Sorted & Unsorted Sand

A Thought on Complexity and the Need to Acknowledge Structure and Art as we Observe it.

Chris Wilmoth
5 min readJan 16, 2021

In the past year or so I have undertaken a journey. A journey which I have only just begun. This has largely been in part and thanks to my experience within the Earth Regenerators Network. Which along with the podcasts of many Game B advocates (such as Joe Brewer and Jim Rutt) has lead me down many rabbit holes. One that I am taking increasing interest in is Complexity. Which I find, nicely accompanies Holism as discussed by Daniel Christian Wahl. It is through these experiences and lenses that I have been initiated and guided toward questioning my Engineering training and the silos that we all find ourselves within. These questions have given me much to think about, giving me much pause in myself and in nature.

On many occasions when I have stopped to observe the leaves making eddies on the pavements, the flight of birds or the crash of the waves on the shore, I am often drawn back to the following passage which I have adapted from Robert Pirsig’s, ‘Zen and the Art of Motorcycle Maintenance’ (p75–76):

“We take a handful of sand from the endless landscape of awareness around us and call that handful of sand the world… we divide the sand into parts… into separate piles.” Science & Engineering “is concerned with the piles and the basis for sorting and interrelating them.” Whereas Art’s “understanding is directed toward the handful of sand before the sorting begins… What has become an urgent necessity is a way of looking at the world that does violence to neither of these two kinds of understanding… Such an understanding will not reject sand-sorting or contemplation of unsorted sand” and “will instead seek to direct attention to the endless landscape from which the sand is taken”

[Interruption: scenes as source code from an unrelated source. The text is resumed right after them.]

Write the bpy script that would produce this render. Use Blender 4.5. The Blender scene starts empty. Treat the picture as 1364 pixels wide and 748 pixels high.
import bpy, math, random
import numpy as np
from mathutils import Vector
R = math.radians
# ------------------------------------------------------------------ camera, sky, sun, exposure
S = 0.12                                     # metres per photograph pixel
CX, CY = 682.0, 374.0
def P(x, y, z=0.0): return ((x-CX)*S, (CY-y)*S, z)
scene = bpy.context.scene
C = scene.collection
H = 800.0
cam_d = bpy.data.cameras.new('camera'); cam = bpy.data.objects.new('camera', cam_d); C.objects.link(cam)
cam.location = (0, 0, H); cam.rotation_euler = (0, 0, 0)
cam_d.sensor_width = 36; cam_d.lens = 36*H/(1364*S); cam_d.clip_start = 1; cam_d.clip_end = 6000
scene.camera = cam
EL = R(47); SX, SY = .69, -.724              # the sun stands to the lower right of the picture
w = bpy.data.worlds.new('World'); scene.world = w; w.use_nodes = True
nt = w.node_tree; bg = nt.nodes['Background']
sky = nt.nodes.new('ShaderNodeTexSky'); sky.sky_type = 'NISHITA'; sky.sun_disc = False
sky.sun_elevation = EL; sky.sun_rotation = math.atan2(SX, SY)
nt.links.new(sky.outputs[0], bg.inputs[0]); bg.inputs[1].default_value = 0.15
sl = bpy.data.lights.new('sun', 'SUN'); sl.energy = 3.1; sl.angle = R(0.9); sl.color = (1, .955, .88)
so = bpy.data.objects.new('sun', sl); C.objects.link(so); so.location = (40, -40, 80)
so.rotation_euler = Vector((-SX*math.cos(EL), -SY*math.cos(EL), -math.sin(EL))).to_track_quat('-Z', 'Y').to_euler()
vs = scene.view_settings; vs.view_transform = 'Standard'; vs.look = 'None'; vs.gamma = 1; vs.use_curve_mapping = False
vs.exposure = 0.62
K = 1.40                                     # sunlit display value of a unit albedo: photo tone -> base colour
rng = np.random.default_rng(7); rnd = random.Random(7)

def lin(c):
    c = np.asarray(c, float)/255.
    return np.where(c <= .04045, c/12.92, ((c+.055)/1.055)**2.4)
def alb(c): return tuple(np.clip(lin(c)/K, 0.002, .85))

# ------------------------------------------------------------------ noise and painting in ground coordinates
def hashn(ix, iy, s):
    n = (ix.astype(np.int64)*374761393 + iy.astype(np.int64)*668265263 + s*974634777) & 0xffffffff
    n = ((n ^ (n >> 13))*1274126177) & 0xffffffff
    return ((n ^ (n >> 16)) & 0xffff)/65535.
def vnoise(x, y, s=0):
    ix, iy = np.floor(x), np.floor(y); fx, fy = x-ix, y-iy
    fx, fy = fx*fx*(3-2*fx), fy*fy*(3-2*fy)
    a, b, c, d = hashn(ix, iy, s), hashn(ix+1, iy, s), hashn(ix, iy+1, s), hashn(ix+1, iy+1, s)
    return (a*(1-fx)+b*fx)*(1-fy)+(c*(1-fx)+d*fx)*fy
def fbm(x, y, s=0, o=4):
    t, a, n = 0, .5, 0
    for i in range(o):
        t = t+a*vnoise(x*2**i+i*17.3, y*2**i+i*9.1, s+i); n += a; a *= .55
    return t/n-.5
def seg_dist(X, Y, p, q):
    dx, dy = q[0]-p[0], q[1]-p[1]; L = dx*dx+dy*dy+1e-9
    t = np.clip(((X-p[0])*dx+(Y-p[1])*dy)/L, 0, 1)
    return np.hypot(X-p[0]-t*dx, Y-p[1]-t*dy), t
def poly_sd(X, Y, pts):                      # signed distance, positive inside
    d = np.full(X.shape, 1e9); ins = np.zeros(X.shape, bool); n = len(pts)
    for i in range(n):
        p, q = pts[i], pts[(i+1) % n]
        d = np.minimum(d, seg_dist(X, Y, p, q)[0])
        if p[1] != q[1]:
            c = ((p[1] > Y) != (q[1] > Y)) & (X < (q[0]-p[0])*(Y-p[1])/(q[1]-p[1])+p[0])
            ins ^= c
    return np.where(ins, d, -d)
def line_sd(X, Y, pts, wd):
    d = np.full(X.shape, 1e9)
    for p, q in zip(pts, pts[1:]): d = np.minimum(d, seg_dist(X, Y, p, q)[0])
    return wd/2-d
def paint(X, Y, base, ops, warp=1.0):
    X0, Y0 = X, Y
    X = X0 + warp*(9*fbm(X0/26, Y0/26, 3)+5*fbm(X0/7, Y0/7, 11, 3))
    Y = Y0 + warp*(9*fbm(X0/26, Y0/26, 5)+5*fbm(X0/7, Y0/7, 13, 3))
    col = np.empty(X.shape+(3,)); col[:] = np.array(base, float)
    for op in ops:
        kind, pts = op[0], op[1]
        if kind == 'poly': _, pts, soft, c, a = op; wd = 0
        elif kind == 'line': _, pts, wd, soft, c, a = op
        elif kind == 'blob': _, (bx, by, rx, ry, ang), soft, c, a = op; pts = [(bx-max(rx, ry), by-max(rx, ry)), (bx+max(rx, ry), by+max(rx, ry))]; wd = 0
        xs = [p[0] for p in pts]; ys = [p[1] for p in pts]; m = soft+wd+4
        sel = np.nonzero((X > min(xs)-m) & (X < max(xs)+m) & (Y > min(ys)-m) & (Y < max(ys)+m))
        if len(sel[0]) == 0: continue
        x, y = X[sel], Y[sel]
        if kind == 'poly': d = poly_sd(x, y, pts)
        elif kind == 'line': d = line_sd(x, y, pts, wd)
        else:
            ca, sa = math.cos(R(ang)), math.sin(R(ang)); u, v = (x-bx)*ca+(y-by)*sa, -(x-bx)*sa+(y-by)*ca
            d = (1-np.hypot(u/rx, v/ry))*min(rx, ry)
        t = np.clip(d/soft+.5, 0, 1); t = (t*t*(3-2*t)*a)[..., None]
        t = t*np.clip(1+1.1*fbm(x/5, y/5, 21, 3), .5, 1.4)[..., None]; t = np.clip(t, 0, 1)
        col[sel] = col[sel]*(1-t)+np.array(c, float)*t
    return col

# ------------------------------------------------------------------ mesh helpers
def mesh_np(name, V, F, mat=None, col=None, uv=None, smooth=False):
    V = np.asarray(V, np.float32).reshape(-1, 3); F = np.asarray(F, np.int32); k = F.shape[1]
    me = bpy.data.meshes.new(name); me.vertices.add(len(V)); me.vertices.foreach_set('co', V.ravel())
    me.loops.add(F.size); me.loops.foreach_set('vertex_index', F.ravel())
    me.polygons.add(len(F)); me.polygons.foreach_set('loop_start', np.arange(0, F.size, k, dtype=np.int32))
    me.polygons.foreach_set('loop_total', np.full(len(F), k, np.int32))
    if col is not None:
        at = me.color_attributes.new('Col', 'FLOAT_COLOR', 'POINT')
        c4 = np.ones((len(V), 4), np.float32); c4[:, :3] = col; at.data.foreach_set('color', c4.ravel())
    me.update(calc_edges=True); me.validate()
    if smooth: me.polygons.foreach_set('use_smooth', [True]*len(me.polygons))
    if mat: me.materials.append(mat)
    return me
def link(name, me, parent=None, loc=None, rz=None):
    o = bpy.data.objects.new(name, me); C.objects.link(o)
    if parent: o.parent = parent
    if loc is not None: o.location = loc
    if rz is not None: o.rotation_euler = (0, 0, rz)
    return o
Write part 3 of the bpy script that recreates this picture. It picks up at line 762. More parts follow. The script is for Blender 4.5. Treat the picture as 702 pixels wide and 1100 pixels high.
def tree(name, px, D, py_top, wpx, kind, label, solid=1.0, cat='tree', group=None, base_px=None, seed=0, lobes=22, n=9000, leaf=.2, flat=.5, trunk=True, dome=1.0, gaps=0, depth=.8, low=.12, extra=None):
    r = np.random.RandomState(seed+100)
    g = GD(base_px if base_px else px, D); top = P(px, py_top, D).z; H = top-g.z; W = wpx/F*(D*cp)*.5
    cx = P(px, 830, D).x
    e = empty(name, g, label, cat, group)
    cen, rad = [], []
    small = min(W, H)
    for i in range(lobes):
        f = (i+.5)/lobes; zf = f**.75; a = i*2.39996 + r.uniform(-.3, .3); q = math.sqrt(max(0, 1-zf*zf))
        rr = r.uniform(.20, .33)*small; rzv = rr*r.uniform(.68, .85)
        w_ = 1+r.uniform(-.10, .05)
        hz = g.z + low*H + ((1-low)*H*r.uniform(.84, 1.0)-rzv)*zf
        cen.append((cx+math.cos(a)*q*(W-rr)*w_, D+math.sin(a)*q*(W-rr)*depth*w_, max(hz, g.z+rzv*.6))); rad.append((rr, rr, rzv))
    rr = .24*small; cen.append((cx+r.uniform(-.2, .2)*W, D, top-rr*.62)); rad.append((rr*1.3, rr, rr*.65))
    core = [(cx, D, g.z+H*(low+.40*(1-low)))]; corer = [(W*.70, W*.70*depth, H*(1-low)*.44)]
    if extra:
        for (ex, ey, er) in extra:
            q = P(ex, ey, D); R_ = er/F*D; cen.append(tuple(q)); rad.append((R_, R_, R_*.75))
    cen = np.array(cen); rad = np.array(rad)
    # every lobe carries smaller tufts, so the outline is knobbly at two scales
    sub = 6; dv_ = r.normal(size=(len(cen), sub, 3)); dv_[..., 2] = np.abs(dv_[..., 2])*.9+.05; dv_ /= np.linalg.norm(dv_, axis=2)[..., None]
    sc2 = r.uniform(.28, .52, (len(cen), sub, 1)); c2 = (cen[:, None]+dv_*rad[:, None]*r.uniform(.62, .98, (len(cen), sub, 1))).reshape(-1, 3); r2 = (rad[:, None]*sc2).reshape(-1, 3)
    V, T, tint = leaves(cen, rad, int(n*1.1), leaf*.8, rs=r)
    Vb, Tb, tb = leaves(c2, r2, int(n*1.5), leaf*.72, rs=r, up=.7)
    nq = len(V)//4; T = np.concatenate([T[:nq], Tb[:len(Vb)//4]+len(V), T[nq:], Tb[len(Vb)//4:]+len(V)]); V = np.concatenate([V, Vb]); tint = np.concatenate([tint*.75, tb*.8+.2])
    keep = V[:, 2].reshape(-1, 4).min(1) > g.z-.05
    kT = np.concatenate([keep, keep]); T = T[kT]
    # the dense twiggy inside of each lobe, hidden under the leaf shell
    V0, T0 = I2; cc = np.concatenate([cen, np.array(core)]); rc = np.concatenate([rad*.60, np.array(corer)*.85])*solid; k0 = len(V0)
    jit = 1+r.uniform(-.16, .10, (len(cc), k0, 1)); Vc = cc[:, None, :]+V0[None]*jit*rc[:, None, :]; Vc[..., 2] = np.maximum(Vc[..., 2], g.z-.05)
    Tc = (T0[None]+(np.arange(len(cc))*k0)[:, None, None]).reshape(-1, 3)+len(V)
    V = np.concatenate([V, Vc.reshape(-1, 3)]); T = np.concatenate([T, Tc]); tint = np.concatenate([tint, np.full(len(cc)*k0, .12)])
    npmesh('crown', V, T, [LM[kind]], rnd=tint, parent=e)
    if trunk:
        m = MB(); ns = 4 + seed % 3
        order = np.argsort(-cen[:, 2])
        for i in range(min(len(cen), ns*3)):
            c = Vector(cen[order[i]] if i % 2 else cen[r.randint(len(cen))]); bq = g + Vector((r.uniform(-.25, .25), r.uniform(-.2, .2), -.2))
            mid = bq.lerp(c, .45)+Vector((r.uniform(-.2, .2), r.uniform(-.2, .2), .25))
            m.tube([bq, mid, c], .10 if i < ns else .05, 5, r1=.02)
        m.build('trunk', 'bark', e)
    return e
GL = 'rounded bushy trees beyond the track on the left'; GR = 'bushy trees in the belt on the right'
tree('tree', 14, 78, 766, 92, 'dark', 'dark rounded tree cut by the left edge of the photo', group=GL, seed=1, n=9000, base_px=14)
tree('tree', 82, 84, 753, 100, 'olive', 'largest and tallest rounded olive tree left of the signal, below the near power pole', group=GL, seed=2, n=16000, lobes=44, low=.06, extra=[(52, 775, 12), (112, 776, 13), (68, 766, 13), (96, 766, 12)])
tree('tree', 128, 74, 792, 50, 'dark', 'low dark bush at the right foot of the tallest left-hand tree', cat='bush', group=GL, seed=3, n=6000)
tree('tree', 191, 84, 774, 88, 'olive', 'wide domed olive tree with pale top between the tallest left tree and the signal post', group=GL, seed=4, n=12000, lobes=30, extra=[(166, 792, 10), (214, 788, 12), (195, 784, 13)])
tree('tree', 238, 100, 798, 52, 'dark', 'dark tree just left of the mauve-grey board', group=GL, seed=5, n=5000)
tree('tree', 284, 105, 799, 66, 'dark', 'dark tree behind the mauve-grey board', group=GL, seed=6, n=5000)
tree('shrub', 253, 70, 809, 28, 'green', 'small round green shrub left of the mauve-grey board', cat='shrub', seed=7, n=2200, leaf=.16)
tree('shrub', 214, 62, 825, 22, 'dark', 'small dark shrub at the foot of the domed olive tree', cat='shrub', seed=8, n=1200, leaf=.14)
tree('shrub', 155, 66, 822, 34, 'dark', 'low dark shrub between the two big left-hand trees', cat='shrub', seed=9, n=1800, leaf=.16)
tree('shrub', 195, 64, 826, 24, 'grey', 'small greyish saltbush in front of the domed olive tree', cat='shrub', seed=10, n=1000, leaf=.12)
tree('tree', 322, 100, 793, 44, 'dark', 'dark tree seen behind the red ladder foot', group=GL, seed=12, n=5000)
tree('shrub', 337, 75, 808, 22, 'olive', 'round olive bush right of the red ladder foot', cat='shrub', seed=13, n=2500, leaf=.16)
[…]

In Pirsig’s original text, the terms Classical and Romantic were used to describe those who sort sand and those who don’t. I have used the terms Science & Engineering and Art to distinguish these activities instead because the original terms seem to be outdated or at least unintuitive.

To give some further explanation to these two terms, those who sort sand are constantly trying to break things down into structures, hierarchies or processes to make better sense of things, or to work out how they may or may not fit within the current imagined structures (Cultural Scaffolding) built by those with the same viewpoint generations ago. In contrast those who observe unsorted sand may try to preserve their handful as best they can with a brush, chisel or camera in hand. It is the difference between concrete and abstract, left brain and right brain, thinking inside the box and out.

Once all of the handfuls of sand are combined, we happen upon the endless landscape, an analogy that perfectly describes the current ideas and thinking around Holism and Complexity.

The need to adapt the passage is a case in point, in that language, a structure, an abstract of the endless landscape, can never definitively explain this idea of complexity because each of us holds a different handful of sand, a different vocabulary. Alternatively a painting or sculpture may do an even better job of abstracting the idea. However no one person, structure or abstraction can ever hold the full answer because complexity is related to the interaction and relationship of those moving, being and living within it. Thus, our understanding of complexity can only emerge when we are in relationship to every perspective.

“Handful Of Sand” by Nuno Bettencourt is licensed under CC BY-SA 2.0

For the idea of Complexity and Holism to truly flourish they must attract everyone of every perspective and the only way to do that is to never lose sight of Pirsig’s passage. It is only when we embrace the whole, the wisdom, the playfulness of sorting and contemplating the unsorted sand hidden within all of us that we can hope to observe, abstract and apply a better understanding of the marvellous beauty of the complex whole. “Wisdom demands a new orientation of science and technology towards the organic, the gentle, the non-violent, the elegant and beautiful.” (E. F. Schumacher)

From a practical aspect, this can be achieved through wisdom, a practice which I have dedicated a separate article to. Put simply though it is the act of living into our questions, being in relationship with ourselves and nature, by actually sitting, standing, connecting the dots within it. Too often we forget that “the map is not the territory” (Alfred Korzybski), in other words the answers do not lie in the data, the math or the statistics, they lie in the world, in the roots, in the song of birds and the clap of thunder. So the only way to truly appreciate the structure and beauty of the complex whole is to touch the rock face, to taste fresh fruit, see the sunclipse and smell morning’s dew. Alternatively another practice is to have a number of thinking hats, lenses and tools in mind such as Pirsig’s passage when observing our handfuls of sand. One such lens which accommodates Pirsig’s passage and holistic thinking is the Four Quadrants of Integral Theory as uncovered by Ken Wilber.

So I ask that when we write about the endless landscape of complexity of which we are in relationship to, that we do justice to as many of the perspectives within it as we can by considering the hidden beauty of both Sorted & Unsorted Sand.